- _Records shown_
___

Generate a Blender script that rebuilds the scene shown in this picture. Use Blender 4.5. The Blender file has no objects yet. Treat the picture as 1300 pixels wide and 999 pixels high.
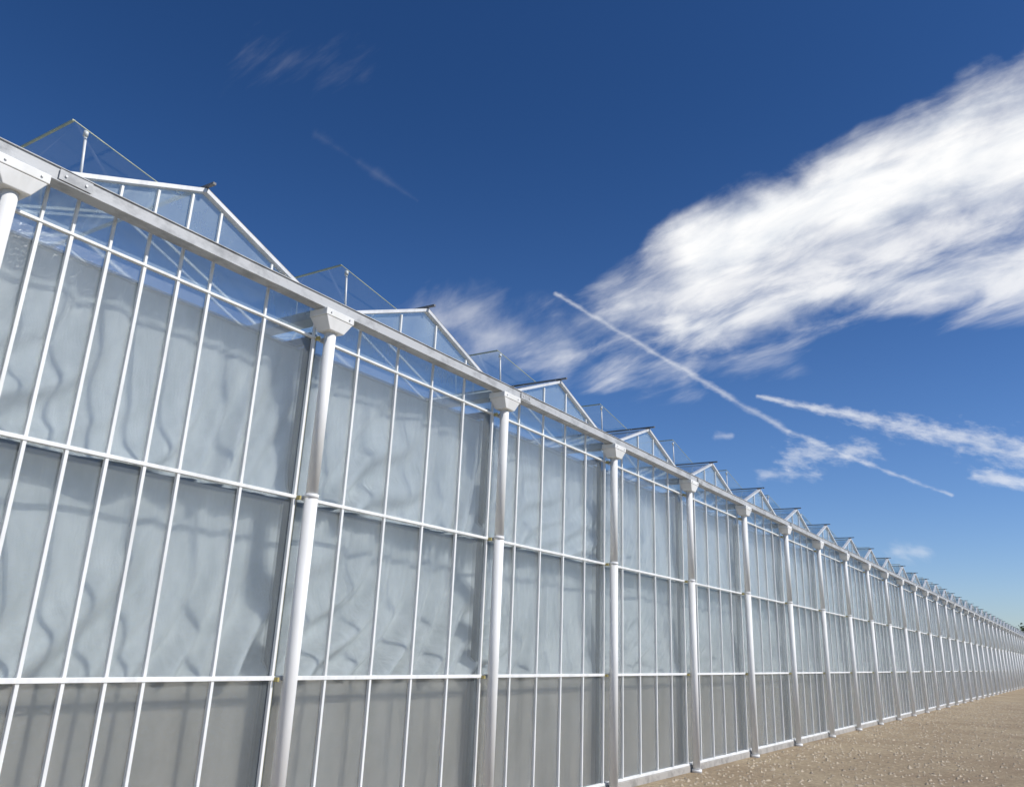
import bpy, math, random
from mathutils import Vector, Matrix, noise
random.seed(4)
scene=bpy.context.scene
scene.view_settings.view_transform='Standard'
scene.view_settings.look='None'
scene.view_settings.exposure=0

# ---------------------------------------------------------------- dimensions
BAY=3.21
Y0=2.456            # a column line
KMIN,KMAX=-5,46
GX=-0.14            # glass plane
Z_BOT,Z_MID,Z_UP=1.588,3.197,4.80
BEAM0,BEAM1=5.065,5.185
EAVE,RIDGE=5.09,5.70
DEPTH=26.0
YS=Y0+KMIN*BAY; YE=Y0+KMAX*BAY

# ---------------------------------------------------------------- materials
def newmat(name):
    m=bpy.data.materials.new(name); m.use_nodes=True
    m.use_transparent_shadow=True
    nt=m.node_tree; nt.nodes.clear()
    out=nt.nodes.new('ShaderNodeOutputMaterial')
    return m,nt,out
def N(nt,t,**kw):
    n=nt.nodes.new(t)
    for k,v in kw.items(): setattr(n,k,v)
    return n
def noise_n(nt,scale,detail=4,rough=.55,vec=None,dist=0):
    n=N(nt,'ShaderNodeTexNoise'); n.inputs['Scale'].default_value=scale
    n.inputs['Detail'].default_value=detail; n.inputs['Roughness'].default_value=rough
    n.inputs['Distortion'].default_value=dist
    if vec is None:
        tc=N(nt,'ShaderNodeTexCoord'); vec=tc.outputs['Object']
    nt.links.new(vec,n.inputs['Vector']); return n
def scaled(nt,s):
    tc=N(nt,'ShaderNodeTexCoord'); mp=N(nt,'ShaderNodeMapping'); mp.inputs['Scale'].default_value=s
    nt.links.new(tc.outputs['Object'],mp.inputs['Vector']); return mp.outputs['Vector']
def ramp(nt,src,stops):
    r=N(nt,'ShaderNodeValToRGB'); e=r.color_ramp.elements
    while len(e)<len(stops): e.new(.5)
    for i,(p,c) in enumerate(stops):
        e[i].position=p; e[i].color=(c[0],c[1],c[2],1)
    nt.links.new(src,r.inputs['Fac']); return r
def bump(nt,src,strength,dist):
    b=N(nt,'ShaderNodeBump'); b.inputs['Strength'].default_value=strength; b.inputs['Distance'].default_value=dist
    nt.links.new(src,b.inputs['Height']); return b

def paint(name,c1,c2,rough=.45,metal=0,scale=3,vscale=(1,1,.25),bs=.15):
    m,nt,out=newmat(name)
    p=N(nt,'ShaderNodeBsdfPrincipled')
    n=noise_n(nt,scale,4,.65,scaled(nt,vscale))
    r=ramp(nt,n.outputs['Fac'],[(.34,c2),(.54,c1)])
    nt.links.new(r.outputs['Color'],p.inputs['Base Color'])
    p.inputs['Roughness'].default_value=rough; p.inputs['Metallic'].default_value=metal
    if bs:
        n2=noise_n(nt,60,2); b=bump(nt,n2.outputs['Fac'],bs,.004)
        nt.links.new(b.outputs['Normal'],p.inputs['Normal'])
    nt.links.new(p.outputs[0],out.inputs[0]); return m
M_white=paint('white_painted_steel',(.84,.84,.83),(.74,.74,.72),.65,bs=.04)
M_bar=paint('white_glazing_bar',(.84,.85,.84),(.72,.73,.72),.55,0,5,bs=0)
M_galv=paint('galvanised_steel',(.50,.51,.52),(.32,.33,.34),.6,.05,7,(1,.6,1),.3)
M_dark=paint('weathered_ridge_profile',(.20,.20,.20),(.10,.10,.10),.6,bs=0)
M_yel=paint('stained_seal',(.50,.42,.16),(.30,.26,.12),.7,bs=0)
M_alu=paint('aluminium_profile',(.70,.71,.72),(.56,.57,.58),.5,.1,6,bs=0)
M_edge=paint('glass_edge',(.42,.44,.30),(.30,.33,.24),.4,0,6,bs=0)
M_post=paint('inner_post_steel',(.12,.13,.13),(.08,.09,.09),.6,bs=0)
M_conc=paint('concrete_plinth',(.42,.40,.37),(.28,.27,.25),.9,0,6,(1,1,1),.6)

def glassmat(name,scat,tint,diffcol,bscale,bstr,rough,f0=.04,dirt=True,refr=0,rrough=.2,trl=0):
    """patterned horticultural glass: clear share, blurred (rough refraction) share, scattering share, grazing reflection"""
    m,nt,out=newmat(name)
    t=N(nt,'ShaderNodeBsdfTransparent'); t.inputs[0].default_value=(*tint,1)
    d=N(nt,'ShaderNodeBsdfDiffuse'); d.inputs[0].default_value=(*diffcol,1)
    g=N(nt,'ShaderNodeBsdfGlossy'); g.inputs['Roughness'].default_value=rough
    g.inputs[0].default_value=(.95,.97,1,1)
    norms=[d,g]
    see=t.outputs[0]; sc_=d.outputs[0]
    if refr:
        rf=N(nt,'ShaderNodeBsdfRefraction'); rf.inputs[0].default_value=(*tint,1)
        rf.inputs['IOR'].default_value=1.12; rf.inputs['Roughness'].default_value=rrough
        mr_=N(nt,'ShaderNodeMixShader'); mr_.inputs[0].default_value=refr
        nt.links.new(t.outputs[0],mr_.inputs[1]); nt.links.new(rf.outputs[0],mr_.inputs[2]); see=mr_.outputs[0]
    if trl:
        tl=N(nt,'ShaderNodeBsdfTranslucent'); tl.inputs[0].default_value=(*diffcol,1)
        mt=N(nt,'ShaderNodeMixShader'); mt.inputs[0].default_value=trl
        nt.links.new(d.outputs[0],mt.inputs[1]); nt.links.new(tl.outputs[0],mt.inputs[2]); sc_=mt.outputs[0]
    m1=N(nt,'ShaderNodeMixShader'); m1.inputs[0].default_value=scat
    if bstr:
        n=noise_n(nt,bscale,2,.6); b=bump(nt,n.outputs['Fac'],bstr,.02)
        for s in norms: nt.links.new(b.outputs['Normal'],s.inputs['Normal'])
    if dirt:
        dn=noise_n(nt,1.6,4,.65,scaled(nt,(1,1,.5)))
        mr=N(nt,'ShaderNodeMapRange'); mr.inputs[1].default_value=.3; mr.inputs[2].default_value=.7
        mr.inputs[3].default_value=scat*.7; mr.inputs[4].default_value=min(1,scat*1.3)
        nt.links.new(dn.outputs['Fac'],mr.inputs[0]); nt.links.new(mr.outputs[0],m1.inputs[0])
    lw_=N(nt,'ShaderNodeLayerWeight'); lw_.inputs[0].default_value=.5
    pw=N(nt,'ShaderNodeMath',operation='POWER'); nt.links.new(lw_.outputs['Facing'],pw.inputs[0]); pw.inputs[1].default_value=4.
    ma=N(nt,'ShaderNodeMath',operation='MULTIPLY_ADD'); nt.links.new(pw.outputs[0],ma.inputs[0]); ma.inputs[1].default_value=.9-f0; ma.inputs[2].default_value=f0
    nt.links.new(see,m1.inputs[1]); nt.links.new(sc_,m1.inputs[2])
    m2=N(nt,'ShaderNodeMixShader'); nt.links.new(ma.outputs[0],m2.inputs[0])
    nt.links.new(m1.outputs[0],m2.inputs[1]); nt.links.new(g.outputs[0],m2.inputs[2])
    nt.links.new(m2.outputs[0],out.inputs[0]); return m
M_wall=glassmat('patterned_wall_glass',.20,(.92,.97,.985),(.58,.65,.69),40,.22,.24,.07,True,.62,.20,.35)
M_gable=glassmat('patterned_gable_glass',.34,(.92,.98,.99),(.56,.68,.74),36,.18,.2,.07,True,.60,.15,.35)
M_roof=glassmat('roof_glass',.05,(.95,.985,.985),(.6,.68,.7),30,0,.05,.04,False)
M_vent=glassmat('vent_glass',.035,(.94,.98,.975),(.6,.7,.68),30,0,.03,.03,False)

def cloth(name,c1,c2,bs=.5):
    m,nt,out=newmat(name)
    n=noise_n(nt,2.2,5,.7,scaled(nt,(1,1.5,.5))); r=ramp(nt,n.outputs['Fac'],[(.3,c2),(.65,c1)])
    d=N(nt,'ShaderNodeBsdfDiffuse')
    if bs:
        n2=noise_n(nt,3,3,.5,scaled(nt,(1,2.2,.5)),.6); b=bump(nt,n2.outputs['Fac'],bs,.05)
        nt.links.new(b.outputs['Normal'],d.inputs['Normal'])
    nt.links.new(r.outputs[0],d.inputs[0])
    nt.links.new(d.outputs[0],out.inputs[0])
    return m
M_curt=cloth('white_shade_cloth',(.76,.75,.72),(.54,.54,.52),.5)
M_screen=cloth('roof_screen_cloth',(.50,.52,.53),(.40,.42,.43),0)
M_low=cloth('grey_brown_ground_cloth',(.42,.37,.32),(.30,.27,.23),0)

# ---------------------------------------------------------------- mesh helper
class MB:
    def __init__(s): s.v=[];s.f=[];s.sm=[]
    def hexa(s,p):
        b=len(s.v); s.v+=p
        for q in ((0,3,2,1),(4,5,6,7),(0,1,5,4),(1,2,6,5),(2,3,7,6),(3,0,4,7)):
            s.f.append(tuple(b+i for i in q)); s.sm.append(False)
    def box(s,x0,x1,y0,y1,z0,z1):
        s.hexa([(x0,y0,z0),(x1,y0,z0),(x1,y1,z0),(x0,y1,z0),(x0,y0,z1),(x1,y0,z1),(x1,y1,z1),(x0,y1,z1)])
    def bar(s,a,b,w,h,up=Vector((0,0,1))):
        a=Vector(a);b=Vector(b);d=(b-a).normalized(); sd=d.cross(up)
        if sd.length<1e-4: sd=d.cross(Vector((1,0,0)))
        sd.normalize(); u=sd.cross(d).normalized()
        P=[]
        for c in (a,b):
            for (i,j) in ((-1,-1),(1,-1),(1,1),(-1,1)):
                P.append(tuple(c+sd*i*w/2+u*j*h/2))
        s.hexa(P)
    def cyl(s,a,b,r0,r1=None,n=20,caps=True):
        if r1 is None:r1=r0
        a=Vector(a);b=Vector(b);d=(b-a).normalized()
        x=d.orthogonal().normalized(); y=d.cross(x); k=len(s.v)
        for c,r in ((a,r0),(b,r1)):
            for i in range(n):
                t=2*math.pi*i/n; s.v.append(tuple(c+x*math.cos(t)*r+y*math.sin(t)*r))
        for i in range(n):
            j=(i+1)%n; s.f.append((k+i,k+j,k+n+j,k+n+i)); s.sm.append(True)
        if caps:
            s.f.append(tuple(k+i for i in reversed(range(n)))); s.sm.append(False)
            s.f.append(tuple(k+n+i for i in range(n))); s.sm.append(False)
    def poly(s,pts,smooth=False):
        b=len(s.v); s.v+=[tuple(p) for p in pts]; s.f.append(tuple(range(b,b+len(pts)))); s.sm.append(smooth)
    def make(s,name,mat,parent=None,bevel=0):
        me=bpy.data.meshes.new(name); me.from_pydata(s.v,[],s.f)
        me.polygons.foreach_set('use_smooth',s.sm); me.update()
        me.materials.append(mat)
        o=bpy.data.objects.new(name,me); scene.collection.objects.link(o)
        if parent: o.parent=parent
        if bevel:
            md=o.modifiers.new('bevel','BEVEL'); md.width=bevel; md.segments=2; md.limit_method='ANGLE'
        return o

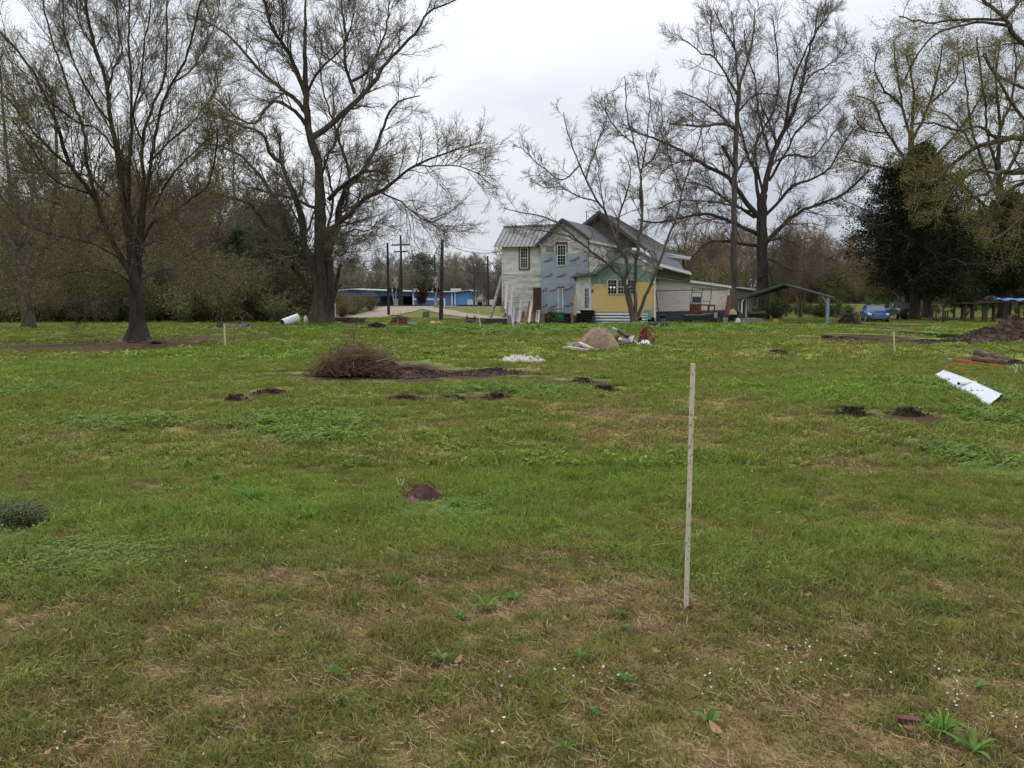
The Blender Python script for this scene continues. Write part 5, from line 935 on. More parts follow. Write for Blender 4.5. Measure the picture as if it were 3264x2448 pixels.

___

- _Given exercise_
The images in the entries above should be left out; please reproduce exactly the lines from the first through the one containing "nt.links.new(src,b.inputs['Height']); return b".

- _Exercise response_
Generate a Blender script that rebuilds the scene shown in this picture. Use Blender 4.5. The Blender file has no objects yet. Treat the picture as 1300 pixels wide and 999 pixels high.
import bpy, math, random
from mathutils import Vector, Matrix, noise
random.seed(4)
scene=bpy.context.scene
scene.view_settings.view_transform='Standard'
scene.view_settings.look='None'
scene.view_settings.exposure=0

# ---------------------------------------------------------------- dimensions
BAY=3.21
Y0=2.456            # a column line
KMIN,KMAX=-5,46
GX=-0.14            # glass plane
Z_BOT,Z_MID,Z_UP=1.588,3.197,4.80
BEAM0,BEAM1=5.065,5.185
EAVE,RIDGE=5.09,5.70
DEPTH=26.0
YS=Y0+KMIN*BAY; YE=Y0+KMAX*BAY

# ---------------------------------------------------------------- materials
def newmat(name):
    m=bpy.data.materials.new(name); m.use_nodes=True
    m.use_transparent_shadow=True
    nt=m.node_tree; nt.nodes.clear()
    out=nt.nodes.new('ShaderNodeOutputMaterial')
    return m,nt,out
def N(nt,t,**kw):
    n=nt.nodes.new(t)
    for k,v in kw.items(): setattr(n,k,v)
    return n
def noise_n(nt,scale,detail=4,rough=.55,vec=None,dist=0):
    n=N(nt,'ShaderNodeTexNoise'); n.inputs['Scale'].default_value=scale
    n.inputs['Detail'].default_value=detail; n.inputs['Roughness'].default_value=rough
    n.inputs['Distortion'].default_value=dist
    if vec is None:
        tc=N(nt,'ShaderNodeTexCoord'); vec=tc.outputs['Object']
    nt.links.new(vec,n.inputs['Vector']); return n
def scaled(nt,s):
    tc=N(nt,'ShaderNodeTexCoord'); mp=N(nt,'ShaderNodeMapping'); mp.inputs['Scale'].default_value=s
    nt.links.new(tc.outputs['Object'],mp.inputs['Vector']); return mp.outputs['Vector']
def ramp(nt,src,stops):
    r=N(nt,'ShaderNodeValToRGB'); e=r.color_ramp.elements
    while len(e)<len(stops): e.new(.5)
    for i,(p,c) in enumerate(stops):
        e[i].position=p; e[i].color=(c[0],c[1],c[2],1)
    nt.links.new(src,r.inputs['Fac']); return r
def bump(nt,src,strength,dist):
    b=N(nt,'ShaderNodeBump'); b.inputs['Strength'].default_value=strength; b.inputs['Distance'].default_value=dist
    nt.links.new(src,b.inputs['Height']); return b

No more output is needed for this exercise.